HARARE ‑ Zimbabwean war veterans on Tuesday besieged President Emmerson Mnangagwa’s Munhumutapa Office demanding that their monthly stipends be increased and that their remaining gratuities be settled.

The grouping of about 20, calling itself War Veterans Welfare Committee are fronted by Fredrick Ngombe, presented a 10-page petition to Mnangagwa, demanding that their livelihoods be improved.

However, they failed to meet Mnangagwa as he was in a cabinet meeting.

“We would have wanted to meet the president, but we have been advised he is in a cabinet meeting. Officials have signed our petition and we now await the response from the president,” Ngombe told journalists after coming out of Munhumutapa offices.

Without elaborating, the war veterans claimed that there were efforts to sideline and portray them as mercenaries.

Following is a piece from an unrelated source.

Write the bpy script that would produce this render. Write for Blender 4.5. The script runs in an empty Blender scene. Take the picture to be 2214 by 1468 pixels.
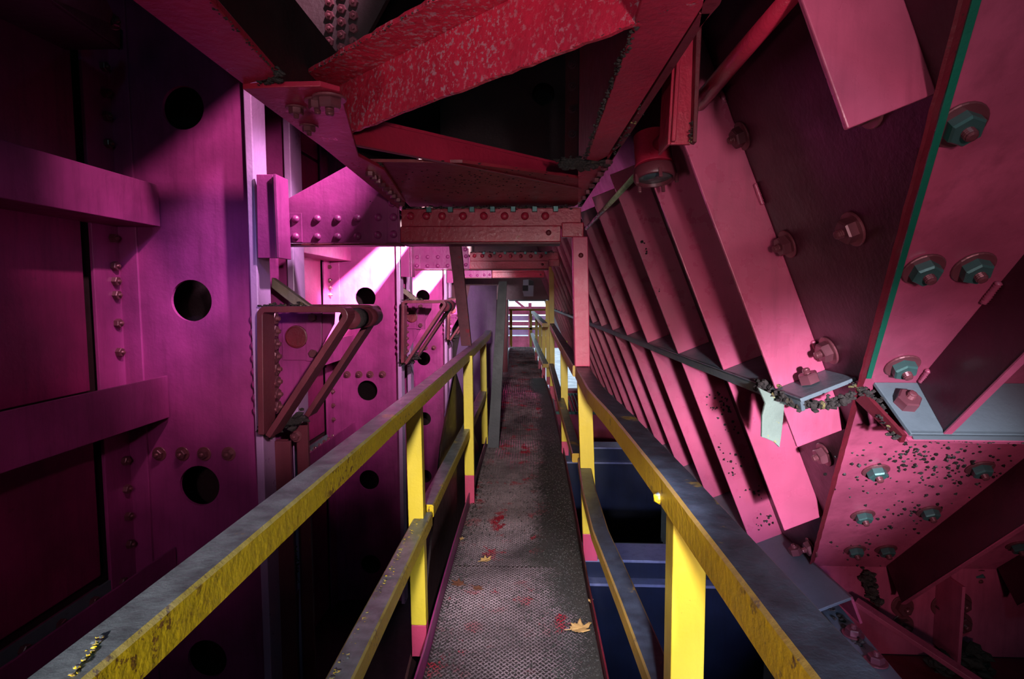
import bpy, bmesh, math, random
from mathutils import Vector, Matrix, Quaternion, noise
V = Vector
C = bpy.context.scene.collection
SC = bpy.context.scene
random.seed(7)
# ------------------------------------------------------------------ camera
W_, H_, F_ = 2214.0, 1468.0, 1230.0
YAW, PITCH = math.atan(53/1230*math.cos(math.atan(97/1230))), math.atan(97/1230)
ca, sa, cp, sp = math.cos(YAW), math.sin(YAW), math.cos(PITCH), math.sin(PITCH)
RT = V((ca, sa, 0)); FW = V((-sa*cp, ca*cp, -sp)); UP = V((-sa*sp, ca*sp, cp))
EYE = V((0, 0, 1.6))
cam_d = bpy.data.cameras.new('camera'); cam = bpy.data.objects.new('camera', cam_d); C.objects.link(cam)
cam_d.sensor_width = 36; cam_d.lens = F_/W_*36; cam_d.clip_start = .02; cam_d.clip_end = 200
m = Matrix((RT, UP, -FW)).transposed().to_4x4(); m.translation = EYE
cam.matrix_world = m
SC.camera = cam
# ------------------------------------------------------------------ world, light, exposure
w = bpy.data.worlds.new('world'); SC.world = w; w.use_nodes = True
bg = w.node_tree.nodes['Background']
bg.inputs[0].default_value = (.66, .84, 1.0, 1); bg.inputs[1].default_value = 1.9
SC.view_settings.view_transform = 'Standard'; SC.view_settings.look = 'None'
SC.view_settings.exposure = 0.08; SC.view_settings.gamma = 1.0; SC.view_settings.use_curve_mapping = False
def lamp(kind, name, loc, target, energy, color, **kw):
    d = bpy.data.lights.new(name, kind); d.energy = energy; d.color = color
    for k, v in kw.items(): setattr(d, k, v)
    o = bpy.data.objects.new(name, d); C.objects.link(o); o.location = loc
    o.rotation_euler = (V(target)-V(loc)).to_track_quat('-Z', 'Y').to_euler()
    return o
LAMPS = [
 # spots added behind the camera to light the hopper and the rails
 ('SPOT', 'rear_spot', (.0, -3.2, 1.45), (1.1, 2.3, 1.05), 300, (1, .62, .68), dict(spot_size=math.radians(29), spot_blend=1, shadow_soft_size=.14)),
 ('SPOT', 'rear_spot.001', (-.05, -3.2, 1.75), (1.0, 2.3, 1.0), 3600, (.82, .88, 1), dict(spot_size=math.radians(12), spot_blend=1, shadow_soft_size=.10)),
 ('SPOT', 'rear_spot.002', (-.1, -3.2, 2.15), (-.12, 2.8, .85), 1700, (1, .95, .88), dict(spot_size=math.radians(22), spot_blend=.9, shadow_soft_size=.12)),
 ('AREA', 'rear_glow', (-.2, -3.3, 1.8), (0, 3, 1.5), 3.5, (1, .82, .92), dict(shape='RECTANGLE', size=1.4, size_y=1.6)),
 ('AREA', 'cool_fill', (.45, -.7, 3.3), (1.2, 1.9, 1.2), 7, (.25, .95, 1), dict(shape='DISK', size=.4)),  # added area lamp for cool light on upward faces, no opening there
 ('SPOT', 'bulkhead_spot', (-.3, 1.6, 3.9), (-1.95, 3.34, 2.05), 420, (1, .60, .80), dict(spot_size=math.radians(36), spot_blend=.8, shadow_soft_size=.05)),
 ('SPOT', 'violet_spot', (-.5, .4, 3.4), (-1.95, 3.34, 1.65), 230, (.42, .36, 1), dict(spot_size=math.radians(19), spot_blend=1, shadow_soft_size=.08)),
 ('SPOT', 'channel_spot', (-.7, -.6, 1.9), (-2.2, 2.6, 1.1), 75, (1, .66, .84), dict(spot_size=math.radians(42), spot_blend=1, shadow_soft_size=.08)),
 ('SPOT', 'bay_spot', (-.4, 4.6, 2.15), (-2.0, 6.8, 1.4), 480, (1, .74, .92), dict(spot_size=math.radians(70), spot_blend=1, shadow_soft_size=.05)),
 ('SPOT', 'bay_sunbeam', (-.6, 4.7, 3.3), (-2.05, 6.83, 1.75), 14000, (1, .90, .92), dict(spot_size=math.radians(26), spot_blend=.9, shadow_soft_size=.02)),
 ('SPOT', 'bay_spot.001', (-.4, 8.1, 2.04), (-1.9, 10.3, 1.3), 700, (1, .80, .95), dict(spot_size=math.radians(75), spot_blend=1, shadow_soft_size=.05)),
 ('SPOT', 'bay_sunbeam.001', (-.6, 8.2, 3.3), (-2.05, 10.3, 1.75), 20000, (1, .92, .95), dict(spot_size=math.radians(30), spot_blend=.9, shadow_soft_size=.02)),
 ('SPOT', 'bay_spot.002', (-.6, 11.4, 4.7), (-1.8, 13.8, 1.6), 1600, (1, .80, .95), dict(spot_size=math.radians(36), spot_blend=1, shadow_soft_size=.05)),
 ('SPOT', 'truss_spot', (.45, -1.1, 1.5), (.05, 1.5, 2.25), 150, (1, .82, .86), dict(spot_size=math.radians(38), spot_blend=1, shadow_soft_size=.06)),
 ('SPOT', 'truss_spot.001', (-.9, -.9, 1.0), (.3, 1.8, 2.15), 42, (1, .84, .86), dict(spot_size=math.radians(60), spot_blend=1, shadow_soft_size=.08)),
 ('SPOT', 'flange_spot', (.1, 2.6, 3.7), (-1.45, 3.4, 2.2), 900, (.95, .72, 1), dict(spot_size=math.radians(22), spot_blend=.9, shadow_soft_size=.06)),
 ('SPOT', 'bracket_spot', (.25, .3, 2.0), (-1.4, 3.4, 1.2), 420, (1, .80, .88), dict(spot_size=math.radians(24), spot_blend=1, shadow_soft_size=.05)),
 ('SPOT', 'deck_spot', (.2, .2, 2.0), (-.05, 2.6, 0), 620, (.88, .90, 1), dict(spot_size=math.radians(26), spot_blend=1, shadow_soft_size=.03)),
 ('SPOT', 'pit_spot', (.55, -1.5, 1.35), (.85, 4.4, -.5), 800, (.45, .55, 1), dict(spot_size=math.radians(20), spot_blend=1, shadow_soft_size=.08)),
 ('AREA', 'deck_fill', (-.3, 9.5, 4.6), (-.2, 9.5, 0), 12, (.35, .5, 1), dict(shape='RECTANGLE', size=.6, size_y=3.0)),  # added area lamp under the closed roof, bluish light for the far deck
]
for k_, n_, l_, t_, e_, c_, kw_ in LAMPS: lamp(k_, n_, l_, t_, e_, c_, **kw_)
# ------------------------------------------------------------------ helpers
def ray(px, py):
    return (RT*((px-W_/2)/F_) + UP*((H_/2-py)/F_) + FW)
def P(px, py, X=None, Y=None, Z=None, pl=None):
    d = ray(px, py)
    if X is not None: t = (X-EYE.x)/d.x
    elif Y is not None: t = (Y-EYE.y)/d.y
    elif Z is not None: t = (Z-EYE.z)/d.z
    else: t = (pl[0]-EYE).dot(pl[1])/d.dot(pl[1])
    return EYE + d*t
WL = {}
def tag(o, label, cat=None, group=None, kind=None):
    if label: o['label'] = label
    if cat: o['category'] = cat
    if group: o['group'] = group
    if kind: o['kind'] = kind
    return o
def thing(name, label, cat, loc, group=None, kind=None):
    o = bpy.data.objects.new(name, None); C.objects.link(o); o.location = loc; o.empty_display_size = .1
    WL[o] = V(loc); return tag(o, label, cat, group, kind)
class MB:
    def __init__(s): s.v = []; s.f = []
    def add(s, vs, fs):
        n = len(s.v); s.v += [V(a) for a in vs]; s.f += [tuple(i+n for i in f) for f in fs]; return s
    def hexa(s, a, b):   # two quads
        return s.add(list(a)+list(b), [(0,1,2,3),(7,6,5,4),(0,4,5,1),(1,5,6,2),(2,6,7,3),(3,7,4,0)])
    def box(s, x0, x1, y0, y1, z0, z1):
        return s.hexa([(x0,y0,z0),(x1,y0,z0),(x1,y1,z0),(x0,y1,z0)], [(x0,y0,z1),(x1,y0,z1),(x1,y1,z1),(x0,y1,z1)])
    def prism(s, pts, vec):
        n = len(pts); vec = V(vec)
        return s.add([V(p) for p in pts]+[V(p)+vec for p in pts], [tuple(range(n)), tuple(range(2*n-1, n-1, -1))]+[(i, (i+1)%n, (i+1)%n+n, i+n) for i in range(n)])
    def bar(s, a, b, w, h, up=(0,0,1)):
        a = V(a); b = V(b); d = (b-a).normalized(); sd = d.cross(V(up)).normalized(); u = sd.cross(d)
        q = [sd*(-w/2)+u*(-h/2), sd*(w/2)+u*(-h/2), sd*(w/2)+u*(h/2), sd*(-w/2)+u*(h/2)]
        return s.hexa([a+x for x in q], [b+x for x in q])
    def extr(s, prof, a, b, u, v):
        a = V(a); b = V(b); u = V(u); v = V(v)
        return s.prism([a+u*x+v*y for x, y in prof], b-a)
    def path(s, secs):   # list of rings (same count), closed caps
        n = len(secs[0]); base = len(s.v)
        for r in secs: s.v += [V(p) for p in r]
        for k in range(len(secs)-1):
            for i in range(n):
                s.f.append((base+k*n+i, base+k*n+(i+1)%n, base+(k+1)*n+(i+1)%n, base+(k+1)*n+i))
        s.f.append(tuple(base+i for i in range(n))); s.f.append(tuple(base+(len(secs)-1)*n+i for i in reversed(range(n))))
        return s
    def tube(s, pts, r, n=16):
        pts = [V(p) for p in pts]; rs = r if isinstance(r, (list, tuple)) else [r]*len(pts); secs = []; ref = None
        for i, p in enumerate(pts):
            d = (pts[min(i+1, len(pts)-1)]-pts[max(i-1, 0)]).normalized()
            if ref is None: ref = V((0,0,1)) if abs(d.z) < .9 else V((1,0,0))
            a = d.cross(ref).normalized(); b = a.cross(d); ref = b
            secs.append([p+(a*math.cos(t)+b*math.sin(t))*rs[i] for t in [2*math.pi*k/n for k in range(n)]])
        return s.path(secs)
    def lathe(s, prof, n=20, axis='Z', at=(0,0,0)):  # prof: (r, h)
        secs = []
        for r, h in prof: secs.append([V(at)+V((math.cos(2*math.pi*k/n)*r, math.sin(2*math.pi*k/n)*r, h)) for k in range(n)])
        return s.path(secs)
    def blob(s, c, r, jit=.3, sq=(1,1,1)):
        t = (1+5**.5)/2
        vs = [(-1,t,0),(1,t,0),(-1,-t,0),(1,-t,0),(0,-1,t),(0,1,t),(0,-1,-t),(0,1,-t),(t,0,-1),(t,0,1),(-t,0,-1),(-t,0,1)]
        fs = [(0,11,5),(0,5,1),(0,1,7),(0,7,10),(0,10,11),(1,5,9),(5,11,4),(11,10,2),(10,7,6),(7,1,8),(3,9,4),(3,4,2),(3,2,6),(3,6,8),(3,8,9),(4,9,5),(2,4,11),(6,2,10),(8,6,7),(9,8,1)]
        return s.add([V(c)+V((x*sq[0],y*sq[1],z*sq[2]))*(r/1.9*(1+random.uniform(-jit, jit))) for x, y, z in vs], fs)
    def build(s, name, mat, parent=None, bev=0, smooth=False, label=None, cat=None, group=None, kind=None, origin=None, weld=False):
        if origin is None:
            if parent is not None: origin = WL[parent]
            else:
                n = len(s.v)
                origin = V((sum(p.x for p in s.v)/n, sum(p.y for p in s.v)/n, min(p.z for p in s.v)))
        origin = V(origin)
        me = bpy.data.meshes.new(name); me.from_pydata([tuple(p-origin) for p in s.v], [], s.f)
        bm = bmesh.new(); bm.from_mesh(me)
        if weld: bmesh.ops.remove_doubles(bm, verts=bm.verts, dist=1e-5)
        bmesh.ops.recalc_face_normals(bm, faces=bm.faces); bm.to_mesh(me); bm.free()
        me.materials.append(mat)
        o = bpy.data.objects.new(name, me); C.objects.link(o)
        if parent is not None: o.parent = parent; o.location = origin-WL[parent]
        else: o.location = origin
        WL[o] = origin
        if smooth:
            for p_ in me.polygons: p_.use_smooth = True
        if bev:
            b = o.modifiers.new('bevel', 'BEVEL'); b.width = bev; b.segments = 2; b.limit_method = 'ANGLE'; b.angle_limit = math.radians(40)
        return tag(o, label, cat, group, kind)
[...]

“We stand today owed huge arrears in granted life-long Z$2,000 monthly pensions, as against the paltry $234 monthly the State is unashamedly paying us,” the former fighters said, adding they were displeased by their portrayal by the State in “negative national perception to our deserved and lawful entitlements as tantamount to us being responsible for and holding the nation to ransom”.

“We suffered during the war and it is not like we are making demands that are out of this world,” the war veterans said.

Demanding to be paid their outstanding pensions backdated to 1997, they said: “We were promised under Statutory Instrument 180-181 of 1997 to get Z$2,000 each month and this was only paid once in the last 21 years.”

Zimbabwe National Liberation War Veterans’ Association secretary-general Victor Matemadanda was not available for comment.